WORK TO COMPLETE: Wherever the string "Python" appears in a line, extract that line.

EXTRACTED INFORMATION:
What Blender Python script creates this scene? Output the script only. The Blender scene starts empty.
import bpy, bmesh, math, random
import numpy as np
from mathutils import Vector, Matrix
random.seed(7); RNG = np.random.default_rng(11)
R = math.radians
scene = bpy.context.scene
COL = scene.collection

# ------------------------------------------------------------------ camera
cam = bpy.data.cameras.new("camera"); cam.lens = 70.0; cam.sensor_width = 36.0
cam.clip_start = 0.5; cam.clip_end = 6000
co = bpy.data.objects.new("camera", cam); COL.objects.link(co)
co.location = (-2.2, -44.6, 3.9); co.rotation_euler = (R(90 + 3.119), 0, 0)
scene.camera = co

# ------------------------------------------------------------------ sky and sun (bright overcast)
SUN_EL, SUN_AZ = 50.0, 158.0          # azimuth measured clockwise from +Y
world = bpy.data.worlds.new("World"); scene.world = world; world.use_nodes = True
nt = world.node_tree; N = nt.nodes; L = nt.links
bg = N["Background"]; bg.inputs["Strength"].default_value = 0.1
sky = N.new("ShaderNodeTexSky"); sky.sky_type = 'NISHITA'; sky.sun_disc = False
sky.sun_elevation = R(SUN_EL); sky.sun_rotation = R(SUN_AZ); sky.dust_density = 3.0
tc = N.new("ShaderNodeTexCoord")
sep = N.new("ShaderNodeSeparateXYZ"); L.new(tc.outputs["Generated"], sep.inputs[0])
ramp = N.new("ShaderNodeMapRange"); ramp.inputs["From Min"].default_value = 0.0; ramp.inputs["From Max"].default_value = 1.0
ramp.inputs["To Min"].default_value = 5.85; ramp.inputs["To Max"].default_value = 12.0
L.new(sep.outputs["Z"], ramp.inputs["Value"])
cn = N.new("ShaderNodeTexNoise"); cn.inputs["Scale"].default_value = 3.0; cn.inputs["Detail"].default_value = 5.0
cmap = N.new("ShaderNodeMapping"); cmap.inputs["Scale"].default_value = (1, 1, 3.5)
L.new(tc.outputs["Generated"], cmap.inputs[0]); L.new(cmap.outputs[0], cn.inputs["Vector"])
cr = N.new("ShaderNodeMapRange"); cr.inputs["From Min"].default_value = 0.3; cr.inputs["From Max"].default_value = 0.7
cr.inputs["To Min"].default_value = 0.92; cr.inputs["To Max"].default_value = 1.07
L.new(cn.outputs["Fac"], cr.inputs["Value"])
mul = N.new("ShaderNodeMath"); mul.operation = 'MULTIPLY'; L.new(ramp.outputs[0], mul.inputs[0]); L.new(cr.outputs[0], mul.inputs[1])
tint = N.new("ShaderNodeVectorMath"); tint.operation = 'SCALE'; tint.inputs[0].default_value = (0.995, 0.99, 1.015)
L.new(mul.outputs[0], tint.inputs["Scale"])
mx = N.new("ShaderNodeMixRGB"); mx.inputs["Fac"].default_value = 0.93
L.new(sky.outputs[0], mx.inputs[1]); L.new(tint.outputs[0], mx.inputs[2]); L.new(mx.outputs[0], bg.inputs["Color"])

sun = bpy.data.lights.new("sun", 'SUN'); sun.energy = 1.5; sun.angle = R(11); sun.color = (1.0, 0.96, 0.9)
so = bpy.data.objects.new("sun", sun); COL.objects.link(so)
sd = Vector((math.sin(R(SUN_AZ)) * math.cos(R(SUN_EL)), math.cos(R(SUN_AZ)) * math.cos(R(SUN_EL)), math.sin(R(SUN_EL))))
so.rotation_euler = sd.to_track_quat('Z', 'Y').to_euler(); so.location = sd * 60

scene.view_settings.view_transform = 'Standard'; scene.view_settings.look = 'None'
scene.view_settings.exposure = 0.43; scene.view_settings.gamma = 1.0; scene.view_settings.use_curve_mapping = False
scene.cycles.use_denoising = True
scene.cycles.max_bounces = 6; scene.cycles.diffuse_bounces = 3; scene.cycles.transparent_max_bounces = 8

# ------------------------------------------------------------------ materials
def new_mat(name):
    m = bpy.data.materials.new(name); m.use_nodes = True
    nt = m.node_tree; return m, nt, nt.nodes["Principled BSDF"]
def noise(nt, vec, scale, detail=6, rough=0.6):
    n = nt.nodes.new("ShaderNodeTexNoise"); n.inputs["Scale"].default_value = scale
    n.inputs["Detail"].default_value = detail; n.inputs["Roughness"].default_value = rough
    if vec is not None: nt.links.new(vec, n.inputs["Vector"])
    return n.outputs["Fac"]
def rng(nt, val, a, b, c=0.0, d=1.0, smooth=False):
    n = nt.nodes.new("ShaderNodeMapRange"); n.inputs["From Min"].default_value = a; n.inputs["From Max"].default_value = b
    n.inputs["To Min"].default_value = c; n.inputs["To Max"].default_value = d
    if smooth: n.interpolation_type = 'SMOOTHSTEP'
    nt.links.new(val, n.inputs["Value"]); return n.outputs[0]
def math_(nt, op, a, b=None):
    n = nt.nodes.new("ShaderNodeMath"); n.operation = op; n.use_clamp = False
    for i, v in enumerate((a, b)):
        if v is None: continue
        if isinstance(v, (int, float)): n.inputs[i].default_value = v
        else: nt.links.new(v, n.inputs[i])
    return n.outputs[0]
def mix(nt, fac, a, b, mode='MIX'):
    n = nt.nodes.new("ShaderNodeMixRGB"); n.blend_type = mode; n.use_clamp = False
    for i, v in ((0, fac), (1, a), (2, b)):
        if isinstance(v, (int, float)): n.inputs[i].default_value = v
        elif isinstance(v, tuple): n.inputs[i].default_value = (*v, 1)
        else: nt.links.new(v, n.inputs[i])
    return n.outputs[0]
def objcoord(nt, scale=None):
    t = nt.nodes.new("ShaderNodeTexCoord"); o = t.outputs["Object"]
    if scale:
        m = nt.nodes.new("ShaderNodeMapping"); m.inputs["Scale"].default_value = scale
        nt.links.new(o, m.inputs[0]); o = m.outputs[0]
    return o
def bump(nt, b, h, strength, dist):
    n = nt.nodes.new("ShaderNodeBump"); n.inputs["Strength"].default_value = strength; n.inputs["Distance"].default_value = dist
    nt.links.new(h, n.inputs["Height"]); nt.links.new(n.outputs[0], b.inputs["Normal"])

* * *

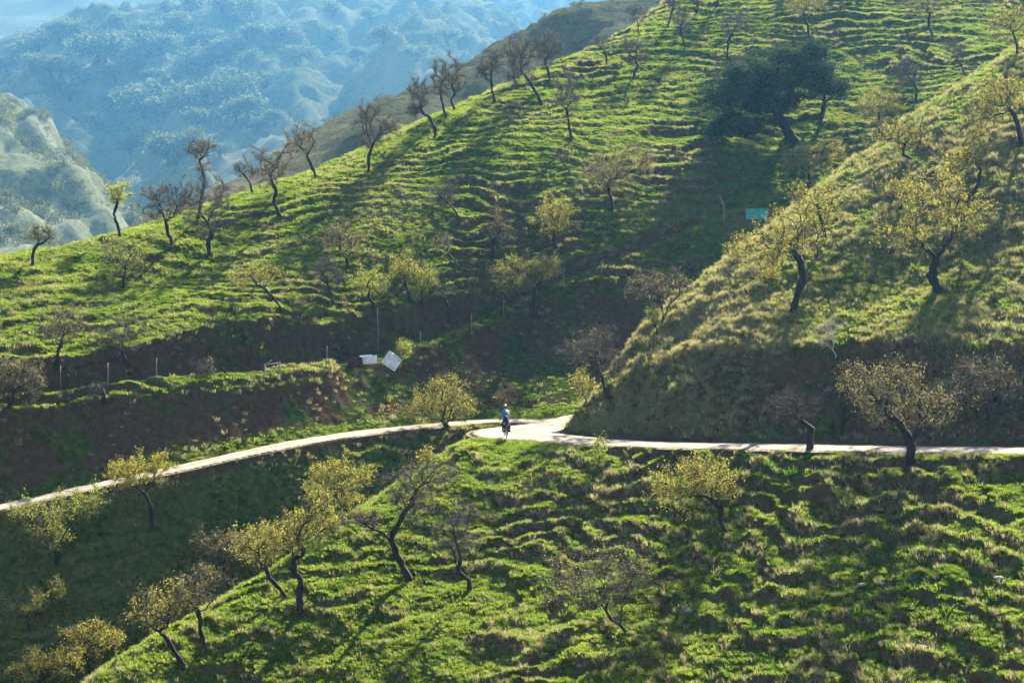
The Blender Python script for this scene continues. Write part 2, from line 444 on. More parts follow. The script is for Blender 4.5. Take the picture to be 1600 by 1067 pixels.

* * *

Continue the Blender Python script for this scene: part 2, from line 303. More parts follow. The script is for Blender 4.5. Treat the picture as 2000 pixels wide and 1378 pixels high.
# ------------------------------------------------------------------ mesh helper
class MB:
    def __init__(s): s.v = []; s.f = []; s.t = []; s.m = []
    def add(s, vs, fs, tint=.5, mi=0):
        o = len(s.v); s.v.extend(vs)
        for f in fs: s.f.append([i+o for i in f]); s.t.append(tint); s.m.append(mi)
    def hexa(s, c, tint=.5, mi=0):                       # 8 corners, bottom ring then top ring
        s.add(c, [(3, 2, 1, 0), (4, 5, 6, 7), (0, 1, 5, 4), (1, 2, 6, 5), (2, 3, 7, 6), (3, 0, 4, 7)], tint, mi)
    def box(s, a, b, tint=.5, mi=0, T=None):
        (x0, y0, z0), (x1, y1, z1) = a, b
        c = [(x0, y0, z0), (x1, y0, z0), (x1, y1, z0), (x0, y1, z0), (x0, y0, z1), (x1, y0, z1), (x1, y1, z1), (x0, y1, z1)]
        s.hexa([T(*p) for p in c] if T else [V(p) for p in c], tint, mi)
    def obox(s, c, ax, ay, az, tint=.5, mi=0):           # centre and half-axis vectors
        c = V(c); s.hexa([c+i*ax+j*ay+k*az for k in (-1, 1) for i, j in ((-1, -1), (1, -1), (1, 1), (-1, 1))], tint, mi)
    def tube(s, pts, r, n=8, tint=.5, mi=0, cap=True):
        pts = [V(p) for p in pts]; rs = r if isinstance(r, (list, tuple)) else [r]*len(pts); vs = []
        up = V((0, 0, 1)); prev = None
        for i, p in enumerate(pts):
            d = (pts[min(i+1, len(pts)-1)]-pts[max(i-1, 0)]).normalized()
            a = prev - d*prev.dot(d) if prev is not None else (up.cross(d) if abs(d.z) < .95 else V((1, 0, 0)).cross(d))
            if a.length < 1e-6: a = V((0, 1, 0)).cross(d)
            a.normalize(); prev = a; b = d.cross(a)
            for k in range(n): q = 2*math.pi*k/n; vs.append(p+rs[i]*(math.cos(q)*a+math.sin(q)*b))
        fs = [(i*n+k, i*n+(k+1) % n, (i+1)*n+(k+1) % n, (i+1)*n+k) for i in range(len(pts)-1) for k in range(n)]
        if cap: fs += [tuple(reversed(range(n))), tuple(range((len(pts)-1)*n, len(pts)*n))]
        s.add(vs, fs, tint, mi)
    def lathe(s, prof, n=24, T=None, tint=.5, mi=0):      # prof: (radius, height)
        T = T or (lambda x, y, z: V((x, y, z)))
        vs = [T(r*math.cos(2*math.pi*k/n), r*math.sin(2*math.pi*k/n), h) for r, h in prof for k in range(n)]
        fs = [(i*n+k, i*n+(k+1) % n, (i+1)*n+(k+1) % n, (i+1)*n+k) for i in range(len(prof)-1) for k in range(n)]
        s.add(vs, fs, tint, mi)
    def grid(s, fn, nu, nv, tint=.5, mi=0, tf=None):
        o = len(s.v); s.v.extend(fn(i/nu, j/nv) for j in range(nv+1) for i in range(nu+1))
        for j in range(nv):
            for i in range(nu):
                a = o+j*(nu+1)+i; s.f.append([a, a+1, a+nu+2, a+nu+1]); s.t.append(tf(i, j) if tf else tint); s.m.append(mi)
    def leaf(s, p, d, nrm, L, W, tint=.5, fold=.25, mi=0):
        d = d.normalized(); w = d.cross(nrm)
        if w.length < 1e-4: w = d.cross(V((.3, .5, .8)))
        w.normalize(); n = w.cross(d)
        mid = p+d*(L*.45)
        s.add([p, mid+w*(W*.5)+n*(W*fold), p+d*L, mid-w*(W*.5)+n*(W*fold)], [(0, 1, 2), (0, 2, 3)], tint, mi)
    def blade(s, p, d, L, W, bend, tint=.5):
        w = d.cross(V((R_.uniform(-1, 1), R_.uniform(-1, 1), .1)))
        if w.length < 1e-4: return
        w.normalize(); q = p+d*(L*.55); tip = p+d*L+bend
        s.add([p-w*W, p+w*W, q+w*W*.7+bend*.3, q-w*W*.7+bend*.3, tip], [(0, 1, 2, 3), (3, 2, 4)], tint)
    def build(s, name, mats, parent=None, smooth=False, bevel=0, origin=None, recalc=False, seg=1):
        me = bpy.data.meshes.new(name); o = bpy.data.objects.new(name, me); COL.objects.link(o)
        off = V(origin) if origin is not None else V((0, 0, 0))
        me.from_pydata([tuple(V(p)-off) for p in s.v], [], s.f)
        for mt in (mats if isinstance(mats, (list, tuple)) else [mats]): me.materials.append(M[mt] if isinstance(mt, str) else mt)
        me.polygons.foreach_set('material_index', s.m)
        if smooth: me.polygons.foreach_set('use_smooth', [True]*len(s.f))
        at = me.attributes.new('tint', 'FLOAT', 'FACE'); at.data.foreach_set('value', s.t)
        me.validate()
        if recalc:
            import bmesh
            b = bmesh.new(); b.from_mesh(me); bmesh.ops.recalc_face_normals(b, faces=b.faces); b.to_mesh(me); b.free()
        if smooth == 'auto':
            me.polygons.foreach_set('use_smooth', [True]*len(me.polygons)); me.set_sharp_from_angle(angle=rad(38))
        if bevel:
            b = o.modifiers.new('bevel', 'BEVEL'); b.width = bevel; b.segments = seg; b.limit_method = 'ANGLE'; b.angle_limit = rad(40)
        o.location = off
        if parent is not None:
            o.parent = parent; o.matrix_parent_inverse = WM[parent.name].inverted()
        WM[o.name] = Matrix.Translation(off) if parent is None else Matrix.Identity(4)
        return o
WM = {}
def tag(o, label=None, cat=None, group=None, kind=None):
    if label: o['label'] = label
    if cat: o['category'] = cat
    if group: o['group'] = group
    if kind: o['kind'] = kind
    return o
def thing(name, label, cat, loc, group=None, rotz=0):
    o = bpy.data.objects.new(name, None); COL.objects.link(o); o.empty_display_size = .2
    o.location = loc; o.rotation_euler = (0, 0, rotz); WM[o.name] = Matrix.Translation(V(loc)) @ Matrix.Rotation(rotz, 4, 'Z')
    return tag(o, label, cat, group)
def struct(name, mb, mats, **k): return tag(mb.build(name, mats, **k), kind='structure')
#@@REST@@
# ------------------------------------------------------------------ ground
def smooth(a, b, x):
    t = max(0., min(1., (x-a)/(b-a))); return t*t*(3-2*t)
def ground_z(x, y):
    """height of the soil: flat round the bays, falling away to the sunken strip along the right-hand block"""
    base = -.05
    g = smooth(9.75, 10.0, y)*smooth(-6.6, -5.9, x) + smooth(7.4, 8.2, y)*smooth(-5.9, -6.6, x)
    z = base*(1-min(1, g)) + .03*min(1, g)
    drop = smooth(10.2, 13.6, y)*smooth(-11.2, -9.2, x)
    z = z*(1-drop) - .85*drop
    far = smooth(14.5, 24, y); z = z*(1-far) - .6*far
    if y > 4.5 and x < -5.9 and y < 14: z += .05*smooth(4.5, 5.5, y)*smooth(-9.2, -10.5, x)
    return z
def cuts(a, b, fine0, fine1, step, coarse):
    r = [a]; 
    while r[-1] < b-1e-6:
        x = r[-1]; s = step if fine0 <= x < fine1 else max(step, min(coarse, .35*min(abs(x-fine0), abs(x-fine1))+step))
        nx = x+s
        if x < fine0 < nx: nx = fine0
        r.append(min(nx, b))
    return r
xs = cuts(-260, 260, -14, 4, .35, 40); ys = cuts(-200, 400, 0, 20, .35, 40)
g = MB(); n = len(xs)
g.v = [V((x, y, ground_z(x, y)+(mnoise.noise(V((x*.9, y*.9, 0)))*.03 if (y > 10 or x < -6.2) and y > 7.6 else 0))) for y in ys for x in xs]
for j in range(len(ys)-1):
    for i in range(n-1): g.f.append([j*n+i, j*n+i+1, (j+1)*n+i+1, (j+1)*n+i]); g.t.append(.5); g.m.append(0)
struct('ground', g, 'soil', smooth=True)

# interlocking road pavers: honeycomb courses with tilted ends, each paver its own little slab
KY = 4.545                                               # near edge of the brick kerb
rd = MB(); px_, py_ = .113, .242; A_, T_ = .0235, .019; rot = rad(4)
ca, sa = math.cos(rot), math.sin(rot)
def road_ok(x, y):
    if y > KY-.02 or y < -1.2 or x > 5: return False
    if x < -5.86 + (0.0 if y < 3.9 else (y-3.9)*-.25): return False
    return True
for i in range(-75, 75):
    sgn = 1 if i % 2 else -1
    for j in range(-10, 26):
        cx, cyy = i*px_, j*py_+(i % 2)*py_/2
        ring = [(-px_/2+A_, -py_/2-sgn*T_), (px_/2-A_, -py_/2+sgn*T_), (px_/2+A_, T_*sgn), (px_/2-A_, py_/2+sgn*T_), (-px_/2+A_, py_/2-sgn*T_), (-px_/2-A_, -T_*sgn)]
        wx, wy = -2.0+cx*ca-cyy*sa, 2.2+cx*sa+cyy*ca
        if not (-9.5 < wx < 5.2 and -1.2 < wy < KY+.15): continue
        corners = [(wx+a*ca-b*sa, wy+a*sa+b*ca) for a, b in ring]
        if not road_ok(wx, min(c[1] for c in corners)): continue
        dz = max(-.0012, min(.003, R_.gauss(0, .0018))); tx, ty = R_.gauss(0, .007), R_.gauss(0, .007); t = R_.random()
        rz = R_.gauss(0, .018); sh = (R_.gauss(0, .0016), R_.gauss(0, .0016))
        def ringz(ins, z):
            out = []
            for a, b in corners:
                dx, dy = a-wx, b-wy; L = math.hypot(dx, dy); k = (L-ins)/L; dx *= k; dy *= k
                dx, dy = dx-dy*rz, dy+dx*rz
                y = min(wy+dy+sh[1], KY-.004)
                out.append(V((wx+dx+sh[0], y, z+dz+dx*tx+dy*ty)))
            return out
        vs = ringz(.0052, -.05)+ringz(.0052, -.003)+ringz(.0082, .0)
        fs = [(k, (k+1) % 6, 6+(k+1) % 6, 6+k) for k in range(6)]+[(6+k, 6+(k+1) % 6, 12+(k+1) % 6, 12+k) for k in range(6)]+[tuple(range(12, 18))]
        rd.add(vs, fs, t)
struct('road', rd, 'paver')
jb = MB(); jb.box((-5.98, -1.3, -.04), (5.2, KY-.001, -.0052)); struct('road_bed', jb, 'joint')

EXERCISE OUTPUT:
What Blender Python script creates this scene? Output the script only. The Blender scene starts empty.
The Blender Python script for this scene continues. Write part 2, from line 444 on. More parts follow. The script is for Blender 4.5. Take the picture to be 1600 by 1067 pixels.
Continue the Blender Python script for this scene: part 2, from line 303. More parts follow. The script is for Blender 4.5. Treat the picture as 2000 pixels wide and 1378 pixels high.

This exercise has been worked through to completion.